I have spent many holiday seasons alone. My first Thanksgiving and Christmas alone was the most painful at age 27. I sat home feeling sorry for myself, feeling left out of the "Big Family" get together, feeling like nobody loved me, like I was invisible on this earth because I wasnt invited to share those special times with anyone but myself. I considered making my own little holiday feast to share with my cat but I had no money to even buy bread.
You would be surprised on how many people spend the holidays alone. Instead of feeling sorry for myself, I decided to go to the local church and volunteer in helping those who were even less fortunate than me. Handing out food and gifts was so very rewarding and made me feel on top of the world. It also made me realize I should be so grateful for what I do have because their are others who have nothing. I learned that the holidays are a time for "Giving" not to feel sorry for oneself.
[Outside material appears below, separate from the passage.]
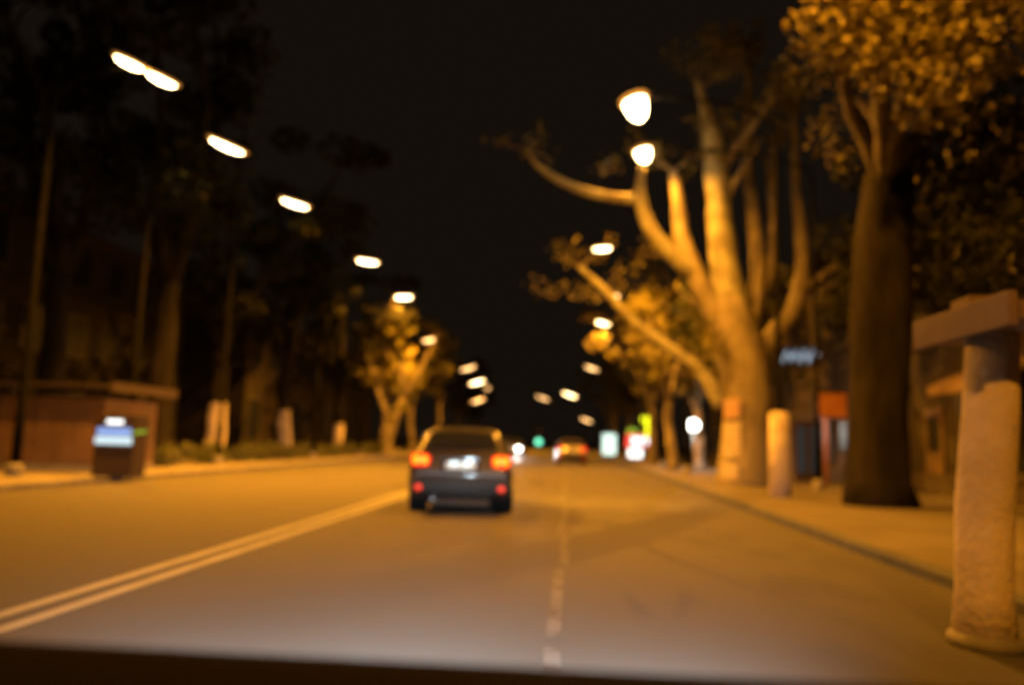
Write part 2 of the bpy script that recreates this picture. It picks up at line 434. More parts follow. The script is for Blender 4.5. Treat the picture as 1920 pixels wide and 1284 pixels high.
# ------------------------------------------------------------------ trees
def leaf_cloud(mb, c, r, n, rng, size=.16, flat=1.0):
    for _ in range(n):
        while True:
            q = Vector((rng.uniform(-1, 1), rng.uniform(-1, 1), rng.uniform(-1, 1)))
            if q.length < 1: break
        q = q * (q.length ** -0.35 if q.length > .05 else 1)
        p = Vector(c) + Vector((q.x * r, q.y * r, q.z * r * flat))
        s = size * rng.uniform(.6, 1.35)
        a = Vector((rng.gauss(0, 1), rng.gauss(0, 1), rng.gauss(0, .6))).normalized()
        b = a.orthogonal().normalized()
        b = (Matrix.Rotation(rng.uniform(0, 6.28), 3, a) @ b)
        n_ = a.cross(b)
        base = len(mb.v)
        mb.v += [tuple(p - a * s * .6), tuple(p + b * s * .42 + n_ * s * .1), tuple(p + a * s * .7), tuple(p - b * s * .42 + n_ * s * .1)]
        mb.f.append((base, base + 1, base + 2, base + 3)); mb.m.append(0)

def limb_path(p, d, length, rng, steps=6, wob=.16, lift=.05):
    pts = [Vector(p)]; d = Vector(d).normalized()
    for i in range(steps):
        d = (d + Vector((rng.gauss(0, wob), rng.gauss(0, wob), rng.gauss(0, wob * .6) + lift))).normalized()
        pts.append(pts[-1] + d * length / steps)
    return pts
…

I understand your pain, but maybe this Christmas you can donate your love and caring to a church or shelter or something of that nature, and the church will feed you too:) We are all brothers and sisters in Gods eyes, so you have family all over the world including me your new sister:) You will be thought of on the the holidays and there after.
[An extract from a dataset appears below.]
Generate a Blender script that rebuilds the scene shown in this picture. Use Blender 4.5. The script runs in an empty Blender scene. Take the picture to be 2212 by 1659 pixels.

My first year away from home, as an intern, I was alone on the holidays.
I made jelly for all the neighbors, wrapped the jars like old-fashioned ones. I got a new down comforter, and decorated my apartment. I got some pretty holiday music, and a premade holiday dinner to heat.
I had my holiday at home, music, twinkling lights, read the Bible, looked at the sky, and reminisced, thought about all the things that had happened in my life. It was an alone Christmas, but not a lonely Christmas.
I made a lot of friends that year, neighbors who came back for more jelly. I also decided I wanted to move to the beach, which I love.
So now that you're grown, you have to fill up the Santa stocking and make the holiday, especially if it's for you.
Dear Linda
I am so very sorry you spent the holiday alone.I have made a habit for 51 years to always invite the neighbors over for coffee and a meal,it might only be a sandwich but I can't stand the thoughts of anyone being alone for Christmas.we have elderly people that are friends and they didn't want to come over for Thanksgiving the wife was very sick,soooo I took some trays from Kentucky Chicken washed and scalded them and filled them with everything we'd fixed for dinner and sent my hubby over to their house with their dinners.
At least 2 churches here in Chicago and within a bus ride, offer a multicourse meal to singles on holidays.
I have also helped prepare for this type of meal (the day before) for Seniors who are alone. If a person goes out of themselves, no reason to be lonely. You can take control of the situation.
I no longer have the large family gatherings to go to like I did in years' past. I think one of the hardest questions to answer is when I'm asked, "What are you doing for Christmas?" People don't realize it is not so bad to be alone away from the over-stimulation and celebrations and the feeling of '"on the outside, looking in." I have some traditions of watching a classic movie or two, receiving a plate of dinner from a kind neighbor, and drinking some store-bought eggnog. I will light a candle and say some prayers. I am doing an Advent study on my own this year to help me, also. There are some good ideas in this post. Merry Christmas.